My husband and I are working our way toward 5 years of marriage. In October we will celebrate our 5th anniversary, which is wood. Which makes it seem so much less exciting. I’m sure Eric is reading this and noting all of the inappropriate wood jokes he will be texting me on our anniversary.
My husband and I have a pretty good relationship. Is it perfect? Definitely not. I have lots of areas to work on and he is constantly trying to be more helpful and do more for Calli and I. After watching our parents for years, we both realize a marriage is constantly work. It is a union of two imperfect people, trying to be perfect. Which means it takes lots of work. All of the work has been totally worth it. I have an amazing, kind, supportive partner in life. Every day I am thankful I have him in my life.
So often, life becomes about the ring. Women dream about a ring. They pick out what they like. They tell their friends about it. It’s so easy to become obsessed with it. I’m not going to lie, I was. My ring is beautiful and gorgeous and I wouldn’t trade it for anything. My husband picked it out for me, that makes it one of my most treasured possessions.

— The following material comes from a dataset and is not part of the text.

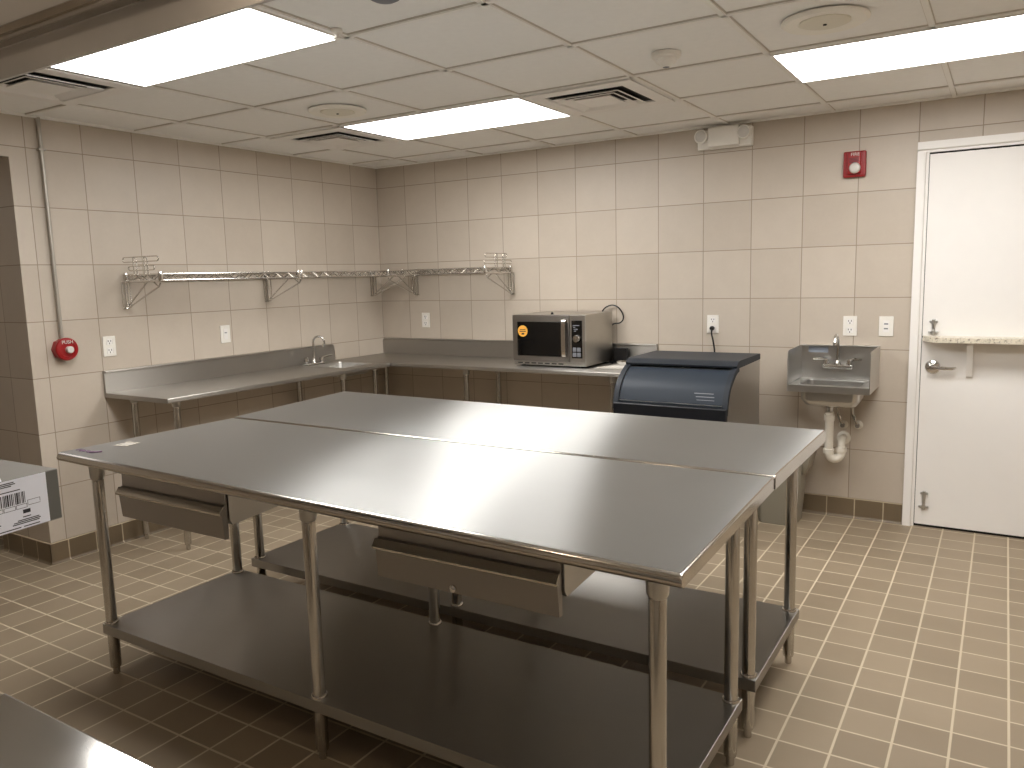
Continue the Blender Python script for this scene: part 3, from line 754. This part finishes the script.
def text(body, loc, rot, size, mat, parent, name):
    cu = bpy.data.curves.new(name, 'FONT'); cu.body = body; cu.size = size*S; cu.extrude = .0006; cu.align_x = 'CENTER'; cu.align_y = 'CENTER'
    o = bpy.data.objects.new(name, cu); COL.objects.link(o)
    dg = bpy.context.evaluated_depsgraph_get(); me = bpy.data.meshes.new_from_object(o.evaluated_get(dg))
    bpy.data.objects.remove(o); o = bpy.data.objects.new(name, me); COL.objects.link(o)
    me.materials.clear(); me.materials.append(mat)
    r = parent
    while r.parent: r = r.parent
    me.transform(Matrix.Translation((Vector(loc)-Vector(r['_org']))*S) @ rot)
    o.parent = parent
    return o
RB = Matrix.Rotation(PI/2, 4, 'X')                                        # faces -y
RLX = Matrix.Rotation(PI/2, 4, 'Z') @ Matrix.Rotation(PI/2, 4, 'X')       # faces +x
text('PUSH', (.195, -8.73, 3.985), RLX, .085, M['lens'], fc, 'lettering')

# fire strobe on the back wall
t = thing('fire_alarm', (11.88, 0, 6.62), 'red rectangular fire alarm strobe high on the back wall left of the door', 'fire alarm')
MB().box(11.68, 12.08, -.10, .01, 6.63, 7.11, .03, 3).build('back_box', M['red'], t)
fc = MB().box(11.76, 12.00, -.17, -.09, 6.68, 7.09, .03, 3).build('horn_cover', M['red'], t)
text('FIRE', (11.90, -.172, 7.04), RB, .085, M['lens'], fc, 'lettering')
q = MB()
for k in range(4): q.box(11.80, 11.96, -.173, -.17, 6.89+.025*k, 6.90+.025*k)
q.build('horn_slots', M['ink'], fc)
MB().lathe((11.90, -.165, 6.79), [(.10, 0), (.10, -.03), (.08, -.07), (.03, -.09)], 'y', 24).build('strobe_lens', M['lens'], t)

# emergency light
t = thing('emergency_light', (9.4, -.12, 7.42), 'white two-headed emergency light high on the back wall under the ceiling', 'emergency light')
MB().box(9.10, 9.74, -.26, 0, 7.44, 7.84, .03, 3).build('housing', M['white'], t)
MB().box(8.86, 9.97, -.15, 0, 7.42, 7.80, .02, 3).build('back_plate', M['white'], t)
for x in (8.97, 9.84):
    hd = MB().lathe((x, -.14, 7.67), [(.10, 0), (.13, -.05), (.14, -.14), (.125, -.16), (.115, -.15)], 'y', 28).build('lamp_head', M['white'], t)
    MB().lathe((x, -.285, 7.67), [(.115, 0), (.10, -.015), (.03, -.03)], 'y', 24).build('lens', M['lens'], hd)

# ------------------------------------------------------------------ wire shelves
SZ, SH = 5.045, .115       # underside and height of the edge truss
def truss(m, p0, p1, z0, z1, r=.011, pitch=.17):
    """two rails with a zigzag wire between, from p0 to p1 (xy)"""
    p0, p1 = Vector(p0+(0,)), Vector(p1+(0,)); L = (p1-p0).length; n = max(2, int(L/pitch))
    for z in (z0, z1): m.tube([p0+Vector((0, 0, z)), p1+Vector((0, 0, z))], r*1.25, 8)
    for i in range(n):
        a = p0.lerp(p1, i/n); b_ = p0.lerp(p1, (i+1)/n); za, zb = (z0, z1) if i % 2 else (z1, z0)
        m.tube([a+Vector((0, 0, za)), b_+Vector((0, 0, zb))], r, 6, False)
def wire_shelf(axis, a0, a1, depth, label):
    """axis 'y': on the left wall from y=a0 to a1; axis 'x': on the back wall from x=a0 to a1"""
    P = (lambda a, d: (d, a)) if axis == 'y' else (lambda a, d: (a, -d))
    c = P((a0+a1)/2, depth/2)
    t = thing('wire_shelf', (c[0], c[1], SZ), label, 'shelf', 'chrome wire wall shelves')
    w = MB(); n = int((a1-a0)/.085)
    for i in range(n+1):
        a = a0+(a1-a0)*i/n; q0 = P(a, .04); q1 = P(a, depth)
        w.tube([(q0[0], q0[1], SZ+SH+.006), (q1[0], q1[1], SZ+SH+.006)], .0085, 6, False)
    for d in (.35, .65, .95):
        q0 = P(a0, d); q1 = P(a1, d); w.tube([(q0[0], q0[1], SZ+SH-.008), (q1[0], q1[1], SZ+SH-.008)], .011, 6)
    w.build('wire_deck', M['wire'], t)
    f = MB(); truss(f, P(a0, depth), P(a1, depth), SZ, SZ+SH); f.build('front_edge', M['wire'], t)
    f = MB(); truss(f, P(a0, .05), P(a1, .05), SZ, SZ+SH); f.build('back_edge', M['wire'], t)
    for a in (a0, a1):
        f = MB(); truss(f, P(a, .05), P(a, depth), SZ, SZ+SH); f.build('end_edge', M['wire'], t)
    for a in (a0+.03, a1-.03):
        for d in (.06, depth-.02):
            q = P(a, d); MB().lathe((q[0], q[1], SZ-.02), [(.045, 0), (.05, .02), (.05, SH+.02), (.035, SH+.06)], n=14).build('corner_collar', M['chrome'], t)
DP = 1.16
wire_shelf('y', -7.45, -4.02, DP, 'chrome wire shelf on the left wall, nearer the end with the red button')
wire_shelf('y', -3.98, -.45, DP, 'chrome wire shelf on the left wall running into the room corner')
wire_shelf('x', 1.24, 4.20, 1.2, 'chrome wire shelf on the back wall above the microwave side')
def bracket(axis, a, label, depth=DP):
    P = (lambda a_, d: (d, a_)) if axis == 'y' else (lambda a_, d: (a_, -d))
    c = P(a, .02)
    t = thing('shelf_bracket', (c[0], c[1], 4.5), label, 'bracket', 'chrome wall shelf brackets')
    m = MB()
    for o in (-.045, .045):
        q0 = P(a+o, .035)
        m.tube([(q0[0], q0[1], 4.53), (q0[0], q0[1], SZ-.01)], .016, 8)
        q1 = P(a+o, .14); m.tube([(q0[0], q0[1], 4.53), (q1[0], q1[1], 4.55), (q1[0], q1[1], SZ-.01)], .013, 8)
    z = 4.53; q0 = P(a-.06, .03); q1 = P(a+.06, .03); m.tube([(q0[0], q0[1], z), (q1[0], q1[1], z)], .02, 8)
    m.build('wall_post', M['wire'], t)
    m = MB(); q0 = P(a, .13); q1 = P(a, depth-.05); q2 = P(a, depth); q3 = P(a, depth*.68)
    m.tube([(q0[0], q0[1], 4.54), (q1[0], q1[1], 4.93), (q2[0], q2[1], 4.99)], .016, 8)
    m.tube([(q0[0], q0[1], 4.58), (q3[0], q3[1], SZ-.01)], .014, 8)
    m.tube([(q1[0], q1[1], 4.92), (P(a, depth*.78)[0], P(a, depth*.78)[1], SZ)], .014, 8)
    m.build('brace', M['wire'], t)
    m = MB(); q4 = P(a, .03); m.tube([(q4[0], q4[1], SZ-.02), (q2[0], q2[1], SZ-.02)], .016, 8)
    m.build('arm', M['wire'], t)
bracket('y', -7.45, 'chrome triangular shelf bracket at the left end of the left wall shelf')
bracket('y', -4.0, 'chrome triangular shelf bracket under the middle of the left wall shelf')
bracket('y', -.42, 'chrome triangular shelf bracket on the left wall just before the corner')
bracket('x', 1.24, 'chrome triangular shelf bracket on the back wall just past the corner')
bracket('x', 4.20, 'chrome triangular shelf bracket at the right end of the back wall shelf')
def ledge(axis, a, label, rows):
    P = (lambda a_, d: (d, a_)) if axis == 'y' else (lambda a_, d: (a_, -d))
    c = P(a, .5)
    t = thing('shelf_ledge', (c[0], c[1], SZ+SH), label, 'shelf ledge', 'wire end ledges on the wall shelves')
    m = MB()
    for d0, d1, z0, z1 in rows:
        r = (z1-z0)/2; zc = (z0+z1)/2
        loop = [(d1-r+r*math.cos(math.radians(k)), zc+r*math.sin(math.radians(k))) for k in range(-90, 91, 30)]+[(d0+r+r*math.cos(math.radians(k)), zc+r*math.sin(math.radians(k))) for k in range(90, 271, 30)]
        loop.append(loop[0]); m.tube([(P(a, d)[0], P(a, d)[1], z) for d, z in loop], .011, 8, False)
    m.build('horizontal_wires', M['wire'], t)
    for d in (.36, .70):
        m = MB(); q = P(a+.015, d); q2 = P(a+.015, d+.10); zt_ = rows[0][3]
        m.tube([(q[0], q[1], SZ+SH-.02), (q[0], q[1], zt_-.02), (P(a+.015, d+.02)[0], P(a+.015, d+.02)[1], zt_+.005), (P(a+.015, d+.08)[0], P(a+.015, d+.08)[1], zt_-.03), (q2[0], q2[1], zt_-.08), (q2[0], q2[1], SZ+SH-.02)], .011, 8)
        m.build('upright_wire', M['wire'], t)
ledge('y', -7.45, 'wire end ledge standing on the left end of the left wall shelf', [(.06, 1.16, 5.40, 5.49), (.22, 1.02, 5.24, 5.32)])
ledge('x', 4.20, 'wire end ledge standing on the right end of the back wall shelf', [(.25, 1.20, 5.40, 5.49), (.05, 1.24, 5.25, 5.33)])

# ------------------------------------------------------------------ hood, cook line and carton near the camera
HO = thing('exhaust_hood', (13, -15, 6.6), 'large stainless steel exhaust hood hanging at the top left near the camera', 'exhaust hood')
hx0_, hx1_ = 4.0, 18.6
hs = steel('hood_steel', (1, 0, 0), .42, .6, (.60, .585, .56), .05, .02, .5)
MB().prism([(-12.97, 6.635), (-12.97, ZC), (-13.02, ZC), (-13.02, 6.86), (-13.0, 6.86), (-13.0, 6.635)], hx0_, hx1_, 'x').build('front_panel', hs, HO)
gt = steel('hood_trough', None, .12, 0, (.50, .46, .41), .03, .02)
MB().prism([(-13.02, 6.86), (-13.02, 6.90), (-13.16, 6.99), (-13.22, 6.90), (-13.20, 6.86), (-13.14, 6.835)], hx0_, hx1_, 'x').build('grease_trough', gt, HO)
MB().prism([(-13.20, 6.90), (-13.20, 6.95), (-14.2, 7.80), (-14.26, 7.76)], hx0_, hx1_, 'x').build('sloped_baffle', hs, HO)
MB().box(hx0_, hx1_, -17.6, -14.2, 7.76, 7.82).box(hx0_, hx0_+.05, -17.6, -13.02, 6.635, 7.80).box(hx1_-.05, hx1_, -17.6, -13.02, 6.635, 7.80).box(hx0_, hx1_, -17.6, -17.55, 6.635, 7.80).build('hood_shell', hs, HO)
for x in (8.5, 12.5, 16.5):
    lb = MB().lathe((x, -15.4, 7.76), [(.20, 0), (.20, -.05), (.15, -.08), (.13, -.10)], n=20).build('lamp_base', M['steel'], HO)
    MB().lathe((x, -15.4, 7.66), [(.14, 0), (.20, -.08), (.20, -.22), (.10, -.32), (.01, -.34)], n=20).build('lamp_globe', M['warm'], lb)

CT = thing('prep_counter', (13.5, -15.6, 0), 'stainless steel counter in the lower left corner, cut off, nearest the camera', 'counter')
m = MB(); m.box(10.34, 17.0, -16.05, -14.76, 2.90, 3.0, .02, 3); m.build('countertop', steel('near_counter_steel', None, .13, 0, (.56, .55, .53), .05, .02), CT)
MB().box(10.42, 16.95, -16.0, -14.9, .35, 2.90, .01).build('cabinet', M['steel'], CT)
for x in (10.6, 16.8):
    for y in (-15.85, -15.1): MB().lathe((x, y, 0), [(.05, 0), (.06, .02), (.06, .36)], n=14).build('leg', M['leg'], CT)
ES = thing('equipment_stand', (7.6, -15.4, 0), 'stainless steel equipment stand at the far left, outside the frame, carrying the carton', 'stand')
MB().box(6.6, 8.5, -16.3, -14.35, 3.10, 3.215, .015).build('top', M['top'], ES)
for x in (6.75, 8.3):
    for y in (-16.1, -14.6): table_leg(x, y, 3.1, 0, ES)
CB = thing('carton', (7.9, -14.4, 3.22), 'grey carton with a white printed shipping label at the left edge of the picture', 'carton')
K = Vector((8.40, -13.395, 3.605)); L2 = Vector((8.62, -15.3, 3.605)); L3 = Vector((7.2, -13.45, 3.605)); L4 = L3+(L2-K)
dn = Vector((0, 0, -.385))
MB().hexa([K+dn, L2+dn, L4+dn, L3+dn, K, L2, L4, L3], .008).build('box', M['carton'], CB)
ux = (L2-K).normalized(); nx = Vector((-ux.y, ux.x, 0));
if nx.x < 0: nx = -nx
def face_quad(m, a0, a1, z0, z1, d0, d1):
    P = []
    for d in (d0, d1):
        for a, z in ((a0, z0), (a1, z0), (a1, z1), (a0, z1)): P.append(K+ux*a+nx*d+Vector((0, 0, z)))
    m.hexa(P)
m = MB(); face_quad(m, .10, 1.7, -.378, -.004, .0, .003); lbl = m.build('shipping_label', M['paper'], CB)
m = MB(); face_quad(m, .008, .10, -.375, -.008, .0, .002); m.build('dark_band', M['carton_dark'], CB)
A_ = [K+ux*.42, K+ux*1.3, K+ux*1.3+Vector((-1.0, 0, 0)), K+ux*.16+Vector((-.66, 0, 0))]
m = MB(); m.hexa([p+Vector((0, 0, .001)) for p in A_]+[p+Vector((0, 0, .006)) for p in A_])
m.build('white_flap', M['paper'], CB)
m = MB(); random.seed(8)
a = .27
while a < .95:
    w = random.choice((.004, .007, .012)); face_quad(m, a, a+w, -.19, -.105, .003, .004); a += w+random.choice((.004, .006, .009))
for z, segs in ((-.022, ((.34, .47),)), (-.034, ((.33, .46),)), (-.046, ((.36, .44),)), (-.085, ((.30, .50), (.54, .8))), (-.25, ((.24, .295),)), (-.243, ((.24, .295),)), (-.257, ((.24, .295),)), (-.264, ((.24, .295),)), (-.292, ((.24, .30),)), (-.312, ((.18, .34),)), (-.324, ((.17, .37),)), (-.336, ((.18, .38),)), (-.310, ((.46, .62),)), (-.324, ((.47, .60),)), (-.362, ((.18, .30), (.32, .7)))):
    for a0, a1 in segs: face_quad(m, a0, a1, z-.004, z+.003, .003, .004)
for a0, a1 in ((.16, .255), (.26, .34), (.345, .43), (.435, .6), (.605, .9)):
    for z0 in ((-.178, -.215) if a0 < .2 else (-.198, -.226)): face_quad(m, a0, a1, z0-.0015, z0+.0015, .003, .004)
    z1_ = -.178 if a0 < .2 else -.198
    face_quad(m, a0, a0+.003, z1_-.03, z1_, .003, .004); face_quad(m, a1-.003, a1, z1_-.03, z1_, .003, .004)
m.build('barcode_print', M['ink'], lbl)

# ------------------------------------------------------------------ light + output look
w = bpy.data.worlds.new('world'); sc.world = w; w.use_nodes = True
w.node_tree.nodes['Background'].inputs[0].default_value = (.05, .045, .04, 1); w.node_tree.nodes['Background'].inputs[1].default_value = 1
for o in COL.objects:
    if '_org' in o: del o['_org']
sc.view_settings.view_transform = 'Standard'; sc.view_settings.look = 'None'
sc.view_settings.gamma = 1; sc.view_settings.use_curve_mapping = False
sc.view_settings.exposure = 0.05
sc.cycles.use_denoising = True
sc.cycles.max_bounces = 10; sc.cycles.diffuse_bounces = 5; sc.cycles.glossy_bounces = 5
sc.cycles.sample_clamp_indirect = 8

It’s said the ring is a symbol of your marriage. It is, but I don’t think it’s a very accurate representation of a normal marriage. The ring is always pretty and shiny. Let’s be honest, a marriage isn’t always pretty and shiny. Sometimes it is dirty. Sometimes it looks a lot like hard work. If your ring gets dirty, you clean it up and it looks like new. If your ring breaks, you take it in to get fixed and it’s like new.
When you make mistakes or you and your spouse get in a funk, you can pull yourself out of it. But it changes your relationship. I have found those changes are good. They make you stronger. Those hills and mountains the two of you climb together may leave bumps and bruises, but in the end it make the two of you a stronger team. I don’t like those times, but I am thankful for them.
I decided to get my ring finger tattoo since I wasn’t going to wear my beautiful ring out in the barn. Jewelry is one of the easiest ways to cause an accident and frankly, I value my fingers too much. As a replacement I got my tattoo for the day to day. 5 years later, I love this tattoo. The fingers are a part of the body where your skin is regenerating the fastest. Since we are constantly using our hands for things, tattoos tend to fade on your fingers fast. But you know what? This tattoo is a visual representation of our marriage. It shows wear and tear. Yet there it is. It is strong and right there for me to look at and see every day.
As much as I love my ring. My tattoo is what a marriage really looks like and I love it for that. It is a reminder of what we have made it through and how strong we are. Appreciate where you started and how far you have come. But don’t forget all of the work is worth it. What advice would you give a couple getting married?
Benjamin says
I feel the same way about my wedding band. In the first few months I’d take it off to keep it from getting scratched and dented. But over the years I’ve realized that those represent the lasting durability and dynamics of our marriage. Great post!
messin33 says
I’m so glad I’m not the only one who thinks this.